Tuesday, December 15, 2009

Email response from Santa: RE: Dead Celebrity naughty/nice list

Hi Chad,

Santa here (HO HO HO), thanks for your email about what dead celebrities made the naughty or nice list this year. Nothing makes me feel better than taking time away from making toys and spreading the joy of the season more than answering your endless stream of pointless email requests that make me want to remove my brain with a FUCKING SHOTGUN!.

I am providing you with this confidential information so you will stop calling my house (drunk) at all hours babbling on and on about pointless ponzi schemes you want me to participate in and continuously jamming my gmail account with gay porn. Stay the hell away from me, forever.

Sincerely,

Santa

PS – DO NOT post this on your stupid Blog that no one reads or that dogshit Facebook page of yours. I hate you so much.


Dead Celebrity Naughty/Nice list 2009 (part 1 of 2)

NICE: Ricardo Montalban- He made us laugh and cry through the magic of Fantasy Island and coffee commercials but he makes the nice list because he was way ahead of the curve in making midgets popular on TV.

NAUGHTY: Michael Jackson- Ahhh MJ…there isn’t a list naughty enough for the things you did in your way too long life. My only regret is that I didn’t get to give you what I had in my sack this year…a box cutter to the cock.

NICE: Bea Arthur- She’s every guys go to person to think about when trying to avoid premature ejaculation. Now that she’s dead she’s even more of a hard on killer and we love her for it.

NAUGHTY:Adam Michael Goldstein (DJAM) - The pilot of the plane crash you were in was trying to play Santa and give the greatest gift of all, a world without you and that fucktard from Blink 182; but you messed it up and didn’t die.
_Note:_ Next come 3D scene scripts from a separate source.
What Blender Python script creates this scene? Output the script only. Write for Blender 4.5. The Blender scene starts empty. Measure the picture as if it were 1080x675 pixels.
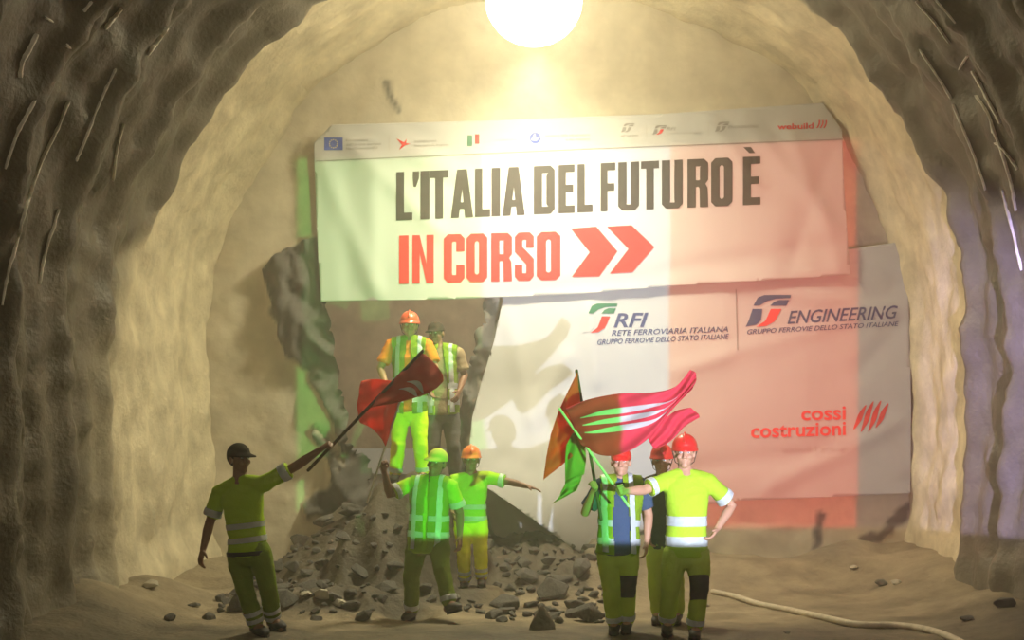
import bpy, bmesh, math, random
from mathutils import Vector, Matrix, noise
from mathutils.bvhtree import BVHTree
random.seed(7)
S = bpy.context.scene
C = S.collection
V = Vector
# ------------------------------------------------------------------ camera
F, CX, CY, H = 1300.0, 589.0, 450.0, 1.8         # focal length in pixels, principal point, camera height
cam = bpy.data.cameras.new('camera'); co = bpy.data.objects.new('camera', cam); C.objects.link(co)
co.location = (0, 0, H); co.rotation_euler = (math.pi/2, 0, 0)
cam.sensor_width = 36; cam.lens = F/1080*36
cam.shift_x = -(CX-540)/1080; cam.shift_y = (CY-337.5)/1080
cam.clip_start = .05; cam.clip_end = 200
S.camera = co
S.view_settings.view_transform = 'Standard'; S.view_settings.look = 'None'
S.view_settings.gamma = 1; S.view_settings.use_curve_mapping = False
S.view_settings.exposure = 0.0
S.cycles.use_denoising = True
S.cycles.max_bounces = 6; S.cycles.volume_bounces = 1
# ------------------------------------------------------------------ world: the faint light of the tunnel behind
w = bpy.data.worlds.new('world'); S.world = w; w.use_nodes = True
w.node_tree.nodes['Background'].inputs[0].default_value = (1.0, .86, .6, 1)
w.node_tree.nodes['Background'].inputs[1].default_value = .19
LAMP_STRENGTH = 25
LAMP_COLOR = (1.0, .91, .60)
HAZE = .030

def at(px, py, d):
    """world point seen at pixel px,py at distance d down the tunnel"""
    return V(((px-CX)*d/F, d, H-(py-CY)*d/F))

# ------------------------------------------------------------------ slide projector beam: three stripes and a dim blue margin
PJ = V((2.48, 4.0, 1.15))
def pj_u(px, d=15.25): return (at(px, 450, d).x-PJ.x)/(d-PJ.y)
def pj_v(py, d=15.25): return (at(589, py, d).z-PJ.z)/(d-PJ.y)
def make_projector():
    L = bpy.data.lights.new('projector_beam', 'SPOT'); o = bpy.data.objects.new('projector_beam', L); C.objects.link(o)
    o.location = PJ; o.rotation_euler = (math.pi/2, 0, 0)
    L.energy = PJ_ENERGY; L.spot_size = math.radians(120); L.spot_blend = 0; L.shadow_soft_size = .025
    L.use_nodes = True
    nt = L.node_tree; N = nt.nodes; K = nt.links
    em = N['Emission']
    tc = N.new('ShaderNodeTexCoord'); sp = N.new('ShaderNodeSeparateXYZ'); K.new(tc.outputs['Normal'], sp.inputs[0])
    def m(op, a, b):
        n = N.new('ShaderNodeMath'); n.operation = op
        for i, x in enumerate((a, b)):
            if x is None: continue
            if isinstance(x, (int, float)): n.inputs[i].default_value = x
            else: K.new(x, n.inputs[i])
        return n.outputs[0]
    az = m('ABSOLUTE', sp.outputs[2], None)
    u = m('DIVIDE', sp.outputs[0], az); v = m('DIVIDE', sp.outputs[1], az)
    def smooth(x, e, wd):
        n = N.new('ShaderNodeMapRange'); n.interpolation_type = 'SMOOTHSTEP'
        K.new(x, n.inputs[0]); n.inputs[1].default_value = e-wd; n.inputs[2].default_value = e+wd
        return n.outputs[0]
    us = [pj_u(320), pj_u(509), pj_u(707), pj_u(906), .178, .33]
    st = [smooth(u, e, .0035) for e in us]; st[4] = smooth(u, us[4], .012); st[5] = smooth(u, us[5], .03)
    # the top edge of the slide leans a little
    slope = (pj_v(147)-pj_v(170))/(pj_u(890)-pj_u(333)); v0 = pj_v(170)-slope*pj_u(333)
    top = m('SUBTRACT', m('ADD', m('MULTIPLY', u, slope), v0), v)
    vt = smooth(top, 0, .004); vb = smooth(v, pj_v(557), .004); vs_ = smooth(top, .05, .06)
    col = [(.12, .85, .15), (.74, .80, 1.0), (1.0, .14, .14), (.12, .11, .16), (.78, .66, 1.25)]
    acc = None
    for i in range(5):
        wgt = m('MULTIPLY', m('MULTIPLY', st[i], m('SUBTRACT', 1.0, st[i+1])), m('MULTIPLY', vs_ if i == 4 else vt, vb))
        vm = N.new('ShaderNodeVectorMath'); vm.operation = 'SCALE'; vm.inputs[0].default_value = col[i]
        K.new(wgt, vm.inputs['Scale'])
        if acc is None: acc = vm.outputs[0]
        else:
            ad = N.new('ShaderNodeVectorMath'); ad.operation = 'ADD'; K.new(acc, ad.inputs[0]); K.new(vm.outputs[0], ad.inputs[1]); acc = ad.outputs[0]
    K.new(acc, em.inputs[0]); em.inputs[1].default_value = 1
PJ_ENERGY = 5200
LAMP_BEAM = 1250
make_projector()
# the lamp's reflector throws its light down and towards the face
L = bpy.data.lights.new('tunnel_lamp_beam', 'SPOT'); o = bpy.data.objects.new('tunnel_lamp_beam', L); C.objects.link(o)
L.energy = LAMP_BEAM; L.color = LAMP_COLOR; L.spot_size = math.radians(172); L.spot_blend = 1; L.shadow_soft_size = .3
o.location = at(563, 2, 13.3)+V((0, 0, -.60)); o.rotation_euler = V((0, .30, -1)).to_track_quat('-Z', 'Y').to_euler()
# working light of the bore beyond the breach
L = bpy.data.lights.new('far_bore_light', 'POINT'); o = bpy.data.objects.new('far_bore_light', L); C.objects.link(o)
L.energy = 170; L.color = (1, .82, .6); L.shadow_soft_size = .3; o.location = (-1.3, 17.6, 4.6)
# unseen fill light added behind the camera to lift near walls and people
L = bpy.data.lights.new('rear_tunnel_light', 'AREA'); o = bpy.data.objects.new('rear_tunnel_light', L); C.objects.link(o)
L.shape = 'DISK'; L.size = 2.5; L.energy = 150; L.color = (1, .85, .6); o.location = (0, -6, 5.2); o.rotation_euler = (math.radians(80), 0, 0)

# ------------------------------------------------------------------ helpers
def tag(o, label=None, cat=None, group=None, kind=None):
    if label: o['label'] = label
    if cat: o['category'] = cat
    if group: o['group'] = group
    if kind: o['kind'] = kind
    return o
def link_mesh(name, me, mat=None, parent=None, smooth=True, base=None):
    o = bpy.data.objects.new(name, me); C.objects.link(o)
    if mat and not me.materials: me.materials.append(mat)
    if smooth: me.polygons.foreach_set('use_smooth', [True]*len(me.polygons))
    if base is not None:
        me.transform(Matrix.Translation(-base)); 
        if parent is None: o.location = base
    if parent: o.parent = parent
    return o
def bm_obj(name, bm, mat=None, parent=None, smooth=True, base=None):
    bmesh.ops.recalc_face_normals(bm, faces=bm.faces)
    me = bpy.data.meshes.new(name); bm.to_mesh(me); bm.free()
    return link_mesh(name, me, mat, parent, smooth, base)
def empty(name, loc):
    o = bpy.data.objects.new(name, None); C.objects.link(o); o.location = loc; o.empty_display_size = .2
    return o
def loft(bm, secs, n=20, ex=2.0):
    """secs: (center, side vector, forward vector); closed solid"""
    rings = []
    for c, a, b in secs:
        r = []
        for i in range(n):
            t = 2*math.pi*i/n; ct, s_ = math.cos(t), math.sin(t)
            x = math.copysign(abs(ct)**(2/ex), ct); y = math.copysign(abs(s_)**(2/ex), s_)
            r.append(bm.verts.new(c+a*x+b*y))
        rings.append(r)
    for k in range(len(rings)-1):
        for i in range(n):
            bm.faces.new((rings[k][i], rings[k][(i+1) % n], rings[k+1][(i+1) % n], rings[k+1][i]))
    bm.faces.new(rings[0][::-1]); bm.faces.new(rings[-1])
def perp(d):
    a = V((0, 0, 1)) if abs(d.z) < .9 else V((1, 0, 0))
    s = d.cross(a).normalized(); return s, d.cross(s).normalized()
def tube(bm, pts, rs, n=12, cap=True):
    pts = [V(p) for p in pts]
    if not isinstance(rs, (list, tuple)): rs = [rs]*len(pts)
    if cap:
        d0 = (pts[0]-pts[1]).normalized(); d1 = (pts[-1]-pts[-2]).normalized()
        r0, r1 = rs[0], rs[-1]
        pts = [pts[0]+d0*r0*.85, pts[0]+d0*r0*.55]+pts+[pts[-1]+d1*r1*.55, pts[-1]+d1*r1*.85]
        rs = [r0*.45, r0*.83]+list(rs)+[r1*.83, r1*.45]
    secs = []; s = None
    for i, p in enumerate(pts):
        d = (pts[min(i+1, len(pts)-1)]-pts[max(i-1, 0)]).normalized()
        if s is None: s, q = perp(d)
        else:
            s = (s-d*s.dot(d)).normalized(); q = d.cross(s)
        secs.append((p, s*rs[i], q*rs[i]))
    loft(bm, secs, n)
def ball(bm, c, a, b, d, n=14):
    """ellipsoid from three half-axis vectors"""
    secs = []
    for i in range(1, n):
        t = math.pi*i/n
        secs.append((c-d*math.cos(t), a*math.sin(t), b*math.sin(t)))
    loft(bm, secs, 18)
def bez(p, n=8):
    """Catmull-Rom through p"""
    p = [V(x) for x in p]; out = []
    for i in range(len(p)-1):
        a, b, c, d = p[max(i-1, 0)], p[i], p[i+1], p[min(i+2, len(p)-1)]
        for k in range(n):
            t = k/n
            out.append(.5*((2*b)+(c-a)*t+(2*a-5*b+4*c-d)*t*t+(3*b-a-3*c+d)*t**3))
    out.append(p[-1]); return out
def fuse(bm, voxel, smooth_it=3, wrinkle=0, wscale=9, seed=0):
    """overlapping solids -> one continuous surface"""
    bmesh.ops.recalc_face_normals(bm, faces=bm.faces)
    me = bpy.data.meshes.new('tmp'); bm.to_mesh(me); bm.free()
    o = bpy.data.objects.new('tmp', me); C.objects.link(o)
    m = o.modifiers.new('r', 'REMESH'); m.mode = 'VOXEL'; m.voxel_size = voxel
    if smooth_it:
        s = o.modifiers.new('s', 'SMOOTH'); s.factor = .5; s.iterations = smooth_it
    dg = bpy.context.evaluated_depsgraph_get(); dg.update()
    out = bpy.data.meshes.new_from_object(o.evaluated_get(dg))
    bpy.data.objects.remove(o); bpy.data.meshes.remove(me)
    if wrinkle:
        off = V((seed*3.1, seed*1.7, 0))
        for v in out.vertices:
            p = v.co
            q = V((p.x*wscale, p.y*wscale, p.z*wscale*1.5))+off
            f = noise.noise(q)+.6*noise.noise(q*2.3)+.5*(1-2*abs(noise.noise(V((p.x*5, p.y*5, p.z*16))+off)))
            v.co = p+v.normal*f*wrinkle
        out.update()
    return out
def nz(p, sc=1.0): return noise.noise(V((p[0]*sc, p[1]*sc, p[2]*sc)))
def fbm(p, sc, o=4): return noise.fractal(V((p[0]*sc, p[1]*sc, p[2]*sc)), 1.0, 2.0, o)
def sm(x): x = max(0, min(1, x)); return x*x*(3-2*x)
def inside(poly, x, y):
    r = False; j = len(poly)-1
    for i in range(len(poly)):
        xi, yi = poly[i]; xj, yj = poly[j]
        if (yi > y) != (yj > y) and x < (xj-xi)*(y-yi)/(yj-yi)+xi: r = not r
        j = i
    return r
def pdist(poly, x, y):
    """signed distance in pixels, positive inside"""
    m = 1e9
    for i in range(len(poly)):
        ax, ay = poly[i-1]; bx, by = poly[i]
        dx, dy = bx-ax, by-ay; t = max(0, min(1, ((x-ax)*dx+(y-ay)*dy)/(dx*dx+dy*dy+1e-9)))
        m = min(m, math.hypot(x-ax-t*dx, y-ay-t*dy))
    return m if inside(poly, x, y) else -m

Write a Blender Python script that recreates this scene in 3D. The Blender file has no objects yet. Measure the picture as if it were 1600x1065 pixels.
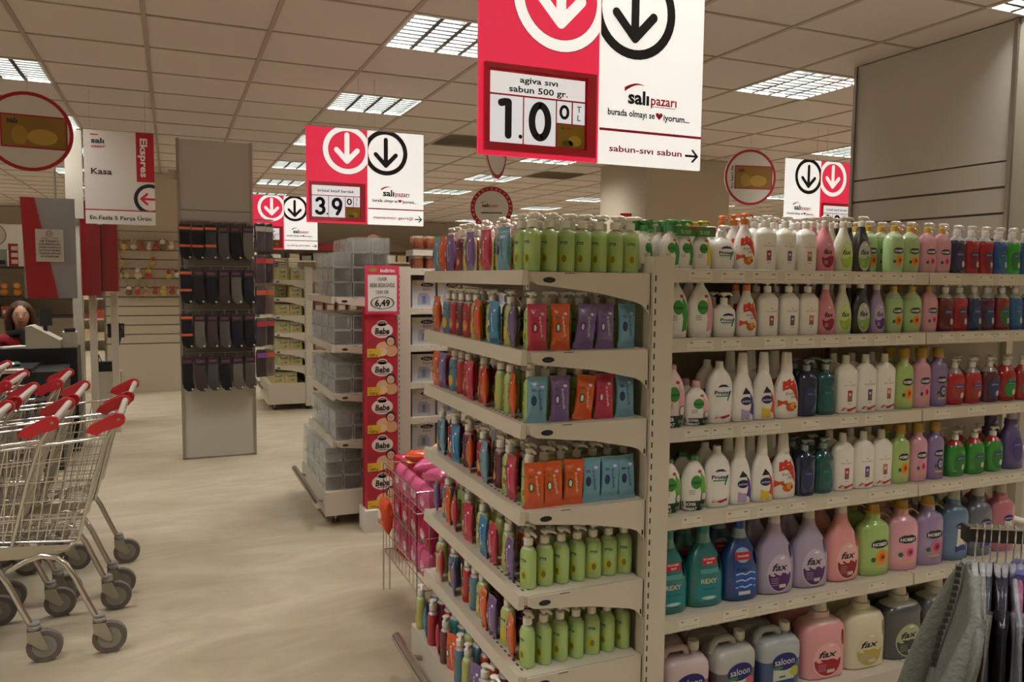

Thank God you got the hint and killed yourself with drugs.

NICE: David Carradine- He was in Kung Fu…so, you know…that was pretty cool I guess.

NAUGHTY: Ed McMahon- You’re responsible for guys at every party for the last 30 years saying “AHH OHHHH” and “You are CORRECT sir!”. Fuck you Ed.

NICE: Billy Mays- Your energy and life force will be missed. I blame your Coke dealer that kept coming at you with unbelievable one time offers and kept letting you pay for drugs in 4 easy installments.

NAUGHTY: John Hughes- You would have had to make 150 sequels to “Ferris Buellers day off” to make up for “Home Alone” you fucking hack.

NICE: Patrick Swayze- Near the end he looked like something a skeleton puked up but this only endeared him to me more as I loved the fact that I could now kick the piss out of Dalton.

NAUGHTY: Natasha Richardson- overheard @ Mt Trembant: Bonjour MADEMOISELLE Richardson, aimeriez-vous dépenser le supplémentaire 9,00 Canadien pour ajouter un casque à votre packet de location ? Non, zut alors !




Santa seems a little bitter this year….no?

Have a wonderful Holiday season full of magic, wonder and merriment.